--- Start of RAW DATA ---

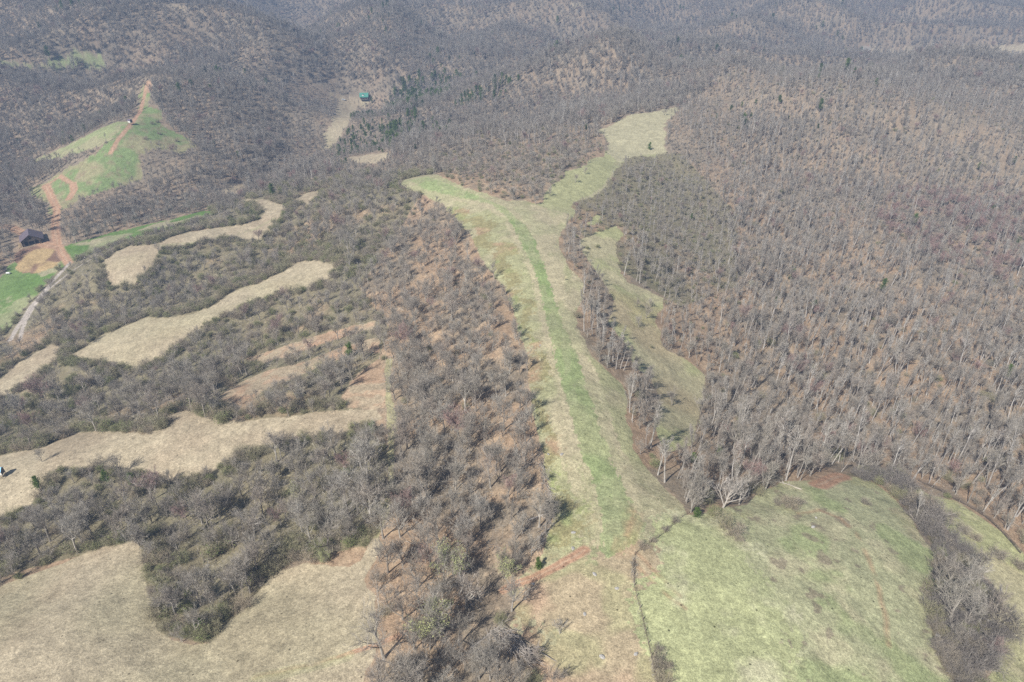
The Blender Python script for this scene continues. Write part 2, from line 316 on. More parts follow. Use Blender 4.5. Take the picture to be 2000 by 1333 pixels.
    col = mix(col, B['pasture2']&op, C(.37,.365,.215)); col = mix(col, (B['pasture2']&op)*sstep(.5, .7, fbm(x/10.0, y/10.0, 80, 4)), C(.44,.40,.25), .7); col = mix(col, (B['pasture2']&op)*sstep(.55, .7, fbm(x/14.0, y/14.0, 81, 4)), C(.28,.325,.15), .7)
    col = mix(col, (B['pasture2']&op)*sstep(.68, .74, fbm(x/4.0, y/4.0, 83, 3)), C(.22,.17,.13), .6)
    col = mix(col, B['branch']&op, C(.36,.355,.19)); col = mix(col, B['branch2']&op, C(.41,.375,.24))
    for b in ('tan_right', 'tan_left', 'tan_left2'): col = mix(col, (B[b]&op)*sstep(.18, .5, fbm(x/6.0, y/16.0, 67, 4)), C(.45,.39,.255), .85 if b == 'tan_right' else .68)
    col = mix(col, (B['tan_right']&op)*sstep(.42, .62, n1), C(.38,.37,.21), .6)
    col = mix(col, B['green'], GREEN, .85); col = mix(col, B['green_dark'], DGREEN, .4)
    col = mix(col, B['green']*sstep(.42, .62, n1), OLIVE, .55); col = mix(col, B['green']*sstep(.5, .65, fbm(x/3.0, y/10.0, 66, 3)), C(.35,.35,.20), .45)
    strip = B['green']&op; cls[strip] = 5
    for l, w, k in DIRTW:
        m0 = (x > l[:, 0].min()-12) & (x < l[:, 0].max()+12) & (y > l[:, 1].min()-12) & (y < l[:, 1].max()+12)
        if not m0.any(): continue
        d = np.full(len(x), 99.0); d[m0] = seg_dist(l, x[m0]+jx[m0]*.3, y[m0]+jy[m0]*.3)
        s = 1-sstep(w*.75, w*1.25, d)
        c = {'dirt': RED, 'faint': C(.40,.25,.15), 'gravel': GRAVEL, 'green': C(.33,.33,.18)}[k]
        rut = 0.75+0.25*np.cos(d/w*math.pi*1.6)
        if k == 'dirt':
            col = mix(col, s, c); col = mix(col, s*sstep(.2, .5, np.abs(d/w-.55)), C(.46,.34,.235), .6); cls[s > .5] = 4
        elif k == 'gravel': col = mix(col, s, c); cls[s > .5] = 6
        else: col = mix(col, s*rut*sstep(.3, .6, n2+.1), c, .6)
    # grain of tufts and litter
    g = (0.86+0.28*n4)[:, None]; g2 = (0.9+0.2*n2)[:, None]
    return col*g*g2, cls, dep

SCRUBW = towp([(-300,700),(-300,480),(60,560),(120,505),(260,455),(420,408),(560,360),(700,335),(850,335),(760,480),(700,560),(760,640),(700,820),(760,880),(740,1060),(560,1100),(440,1260),(300,1240),(260,1060),(-300,1200),(-300,1000)])

# ------------------------------------------------------------------ materials
def newmat(name):
    m = bpy.data.materials.new(name); m.use_nodes = True; nt = m.node_tree
    b = nt.nodes['Principled BSDF']; b.inputs['Roughness'].default_value = .9
    b.inputs['Specular IOR Level'].default_value = .15
    return m, nt, b
def simple(name, c, rough=.8, var=.25, scale=3.0, metal=0.0, rnd=0.0, spec=.2, bands=None):
    m, nt, b = newmat(name); N = nt.nodes; L = nt.links
    b.inputs['Roughness'].default_value = rough; b.inputs['Metallic'].default_value = metal; b.inputs['Specular IOR Level'].default_value = spec
    tc = N.new('ShaderNodeTexCoord'); no = N.new('ShaderNodeTexNoise'); no.inputs['Scale'].default_value = scale; no.inputs['Detail'].default_value = 4
    L.new(tc.outputs['Object'], no.inputs['Vector'])
    mr = N.new('ShaderNodeMapRange'); mr.inputs[1].default_value = .3; mr.inputs[2].default_value = .7
    mr.inputs[3].default_value = 1-var; mr.inputs[4].default_value = 1+var; L.new(no.outputs[0], mr.inputs[0])
    fac = mr.outputs[0]
    if rnd:
        oi = N.new('ShaderNodeObjectInfo'); r2 = N.new('ShaderNodeMapRange'); r2.inputs[3].default_value = 1-rnd; r2.inputs[4].default_value = 1+rnd
        L.new(oi.outputs['Random'], r2.inputs[0]); mm = N.new('ShaderNodeMath'); mm.operation = 'MULTIPLY'
        L.new(fac, mm.inputs[0]); L.new(r2.outputs[0], mm.inputs[1]); fac = mm.outputs[0]
    if bands:
        wv = N.new('ShaderNodeTexWave'); wv.bands_direction = bands[0]; wv.inputs['Scale'].default_value = bands[1]; L.new(tc.outputs['Object'], wv.inputs['Vector'])
        r3 = N.new('ShaderNodeMapRange'); r3.inputs[1].default_value = .0; r3.inputs[2].default_value = .25; r3.inputs[3].default_value = .6; r3.inputs[4].default_value = 1
        L.new(wv.outputs['Fac'], r3.inputs[0]); mm = N.new('ShaderNodeMath'); mm.operation = 'MULTIPLY'
        L.new(fac, mm.inputs[0]); L.new(r3.outputs[0], mm.inputs[1]); fac = mm.outputs[0]
    vm = N.new('ShaderNodeVectorMath'); vm.operation = 'SCALE'; vm.inputs[0].default_value = c; L.new(fac, vm.inputs['Scale'])
    L.new(vm.outputs[0], b.inputs['Base Color'])
    return m
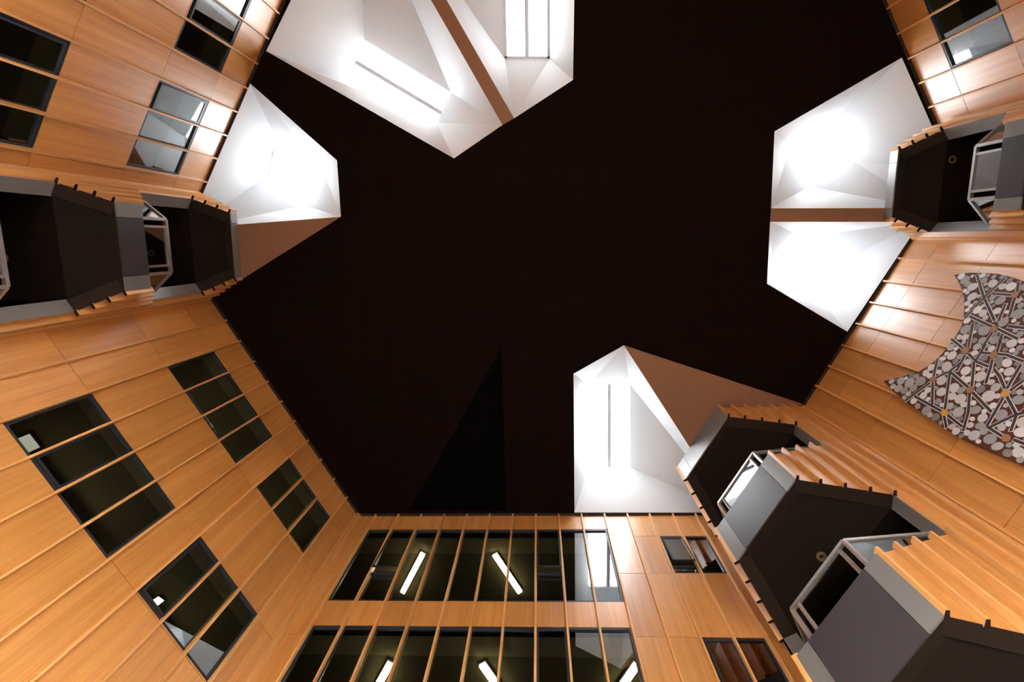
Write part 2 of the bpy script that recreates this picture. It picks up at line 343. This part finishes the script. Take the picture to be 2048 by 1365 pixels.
b2 = [.922, .8085, .6635, .550, .395, .28]
oB = [(1, 10, .7365, .9470), (1, 10, .4700, .6815), (13, 14, .8095, .9222), (13, 14, .5500, .6635)]
build_wall('wall_bottom', 'honey wood panelled wall at the bottom of the picture with two long window bands', WB, f_B, b2, oB, (-.001, .7030), col_levels={k: [] for k in range(1, 11)})
window(WB, f_B[1:12], .7365, .9470, 'long upper ten pane window band on the bottom wall', (1, 7), .812)
window(WB, f_B[1:12], .4700, .6815, 'long lower ten pane window band cut by the bottom edge', (1, 7))
window(WB, f_B[13:16], .8095, .9222, 'small two pane window near the ceiling on the bottom wall', (0,), .832)
window(WB, f_B[13:16], .5500, .6635, 'small two pane window low on the bottom wall by the grey bays', (0,))
b3 = [.923, .8045, .6545, .540, .385, .27]
o3 = [(9, 11, .8040, .9230), (9, 11, .5400, .6545), (4, 7, .8070, .9230), (4, 7, .5400, .6545), (0, 2, .8070, .9230)]
build_wall('wall_left_upper', 'sunlit honey wood panelled wall at upper left', WL2, f_L2, b3, o3, (-.255, .3560))
window(WL2, f_L2[9:13], .8040, .9230, 'three pane window on the upper left wall reflecting the white skylights', (0,))
window(WL2, f_L2[9:13], .5400, .6545, 'three pane window at the left edge with a pale reflection in its top pane', (0,))
window(WL2, f_L2[4:9], .8070, .9230, 'four pane window at the top edge of the upper left wall', (2,))
window(WL2, f_L2[4:9], .5400, .6545, 'four pane window in the top left corner, mostly out of frame', ())
window(WL2, f_L2[0:4], .8070, .9230, 'three pane window of the upper left wall above the frame', ())
b4 = [.930, .8160, .6735, .559, .40, .28]
build_wall('wall_right_lower', 'honey wood panelled wall at right behind the dotted mural', WR1, f_R1, b4, [], (-.020, .3470))
b5 = [.9300, .8170, .6720, .558, .40, .28]
o5 = [(7, 9, .8180, .9300), (7, 9, .5580, .6720), (2, 4, .8180, .9300)]
build_wall('wall_right_upper', 'sunlit honey wood panelled wall in the upper right corner', WR2, f_R2, b5, o5, (-.33, .2330))
window(WR2, f_R2[7:11], .8180, .9300, 'three pane window in the upper right corner reflecting a skylight', ())
window(WR2, f_R2[7:11], .5580, .6720, 'lower three pane window of the upper right wall out of frame', ())
window(WR2, f_R2[2:6], .8180, .9300, 'three pane window of the upper right wall above the frame', ())
WN = Wall((-.325, -.635), (1, 0, ), (0, -1))
f_N = [.02 + .0463 * k for k in range(16)]
build_wall('wall_top', 'honey wood panelled wall above the top edge of the picture', WN, f_N, [.92, .806, .655, .54, .39], [], (-.01, .78))
# dark shadow-gap trims where the panels meet the ceiling
for i, (W, a, b) in enumerate(((WL1, -.004, .519), (WB, 0, .703), (WL2, -.26, .351), (WR1, -.012, .342), (WR2, -.33, .2278), (WN, 0, .77))):
    o = obj('trim_%d' % (i + 1), *box_sd(W, a, b, .9986, .99985, .0002, .0085), M['back']); tag(o, 'dark shadow gap strip between ceiling and wood wall %d' % (i + 1), 'trim', None, 'structure')

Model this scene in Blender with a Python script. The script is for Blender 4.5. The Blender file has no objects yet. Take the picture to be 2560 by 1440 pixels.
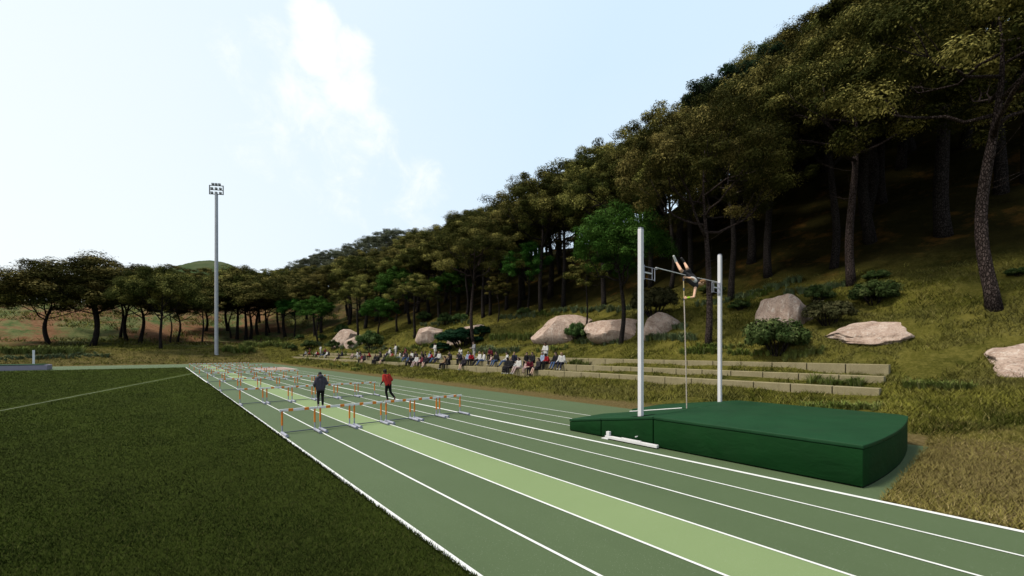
import bpy, bmesh, math, random
import numpy as np
from mathutils import Vector, Matrix

R = math.radians
random.seed(7)
rng = np.random.default_rng(11)
scene = bpy.context.scene
COL = scene.collection

# ------------------------------------------------------------------ camera model of the photograph (metres)
TH = R(40.2); F_PX = 1039.0; HY = 873.5; CAM_H = 2.867
FWD = np.array([math.sin(TH), math.cos(TH), 0.0]); RGT = np.array([math.cos(TH), -math.sin(TH), 0.0])

def at(px, py, z):
    """point at distance z (along the view axis) seen at photograph pixel px, py"""
    return FWD*z + RGT*((px-1280)/F_PX*z) + np.array([0, 0, CAM_H + (HY-py)/F_PX*z])

def y_on(px, X):
    r = (px-1280)/F_PX
    return X*(FWD[1]+r*RGT[1])/(FWD[0]+r*RGT[0])

cam = bpy.data.cameras.new('camera'); camo = bpy.data.objects.new('camera', cam); COL.objects.link(camo)
camo.location = (0, 0, CAM_H); camo.rotation_euler = (R(90), 0, -TH)
cam.sensor_width = 36; cam.lens = F_PX*36/2560; cam.shift_y = (HY-720)/2560
cam.clip_start = 0.1; cam.clip_end = 3000
scene.camera = camo

# ------------------------------------------------------------------ object helpers
def link(name, me, m=None, parent=None, loc=None, smooth=False):
    o = bpy.data.objects.new(name, me); COL.objects.link(o)
    if m is not None:
        for mm in (m if isinstance(m, (list, tuple)) else [m]):
            me.materials.append(mm)
    if parent is not None: o.parent = parent
    if loc is not None: o.location = loc
    if smooth and me is not None:
        me.polygons.foreach_set('use_smooth', np.ones(len(me.polygons), dtype=bool))
    return o

def tag(o, label=None, cat=None, group=None, kind=None):
    if label: o['label'] = label
    if cat: o['category'] = cat
    if group: o['group'] = group
    if kind: o['kind'] = kind
    return o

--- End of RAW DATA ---

**WHAT YOU WILL DO:** Copy the part that starts at the line with "Model this scene" and finishes at the line with "scene.camera = camo", both included, and nothing more. Pictures are left out.

**ANSWER:**
Model this scene in Blender with a Python script. The script is for Blender 4.5. The Blender file has no objects yet. Take the picture to be 2560 by 1440 pixels.
import bpy, bmesh, math, random
import numpy as np
from mathutils import Vector, Matrix

R = math.radians
random.seed(7)
rng = np.random.default_rng(11)
scene = bpy.context.scene
COL = scene.collection

# ------------------------------------------------------------------ camera model of the photograph (metres)
TH = R(40.2); F_PX = 1039.0; HY = 873.5; CAM_H = 2.867
FWD = np.array([math.sin(TH), math.cos(TH), 0.0]); RGT = np.array([math.cos(TH), -math.sin(TH), 0.0])

def at(px, py, z):
    """point at distance z (along the view axis) seen at photograph pixel px, py"""
    return FWD*z + RGT*((px-1280)/F_PX*z) + np.array([0, 0, CAM_H + (HY-py)/F_PX*z])

def y_on(px, X):
    r = (px-1280)/F_PX
    return X*(FWD[1]+r*RGT[1])/(FWD[0]+r*RGT[0])

cam = bpy.data.cameras.new('camera'); camo = bpy.data.objects.new('camera', cam); COL.objects.link(camo)
camo.location = (0, 0, CAM_H); camo.rotation_euler = (R(90), 0, -TH)
cam.sensor_width = 36; cam.lens = F_PX*36/2560; cam.shift_y = (HY-720)/2560
cam.clip_start = 0.1; cam.clip_end = 3000
scene.camera = camo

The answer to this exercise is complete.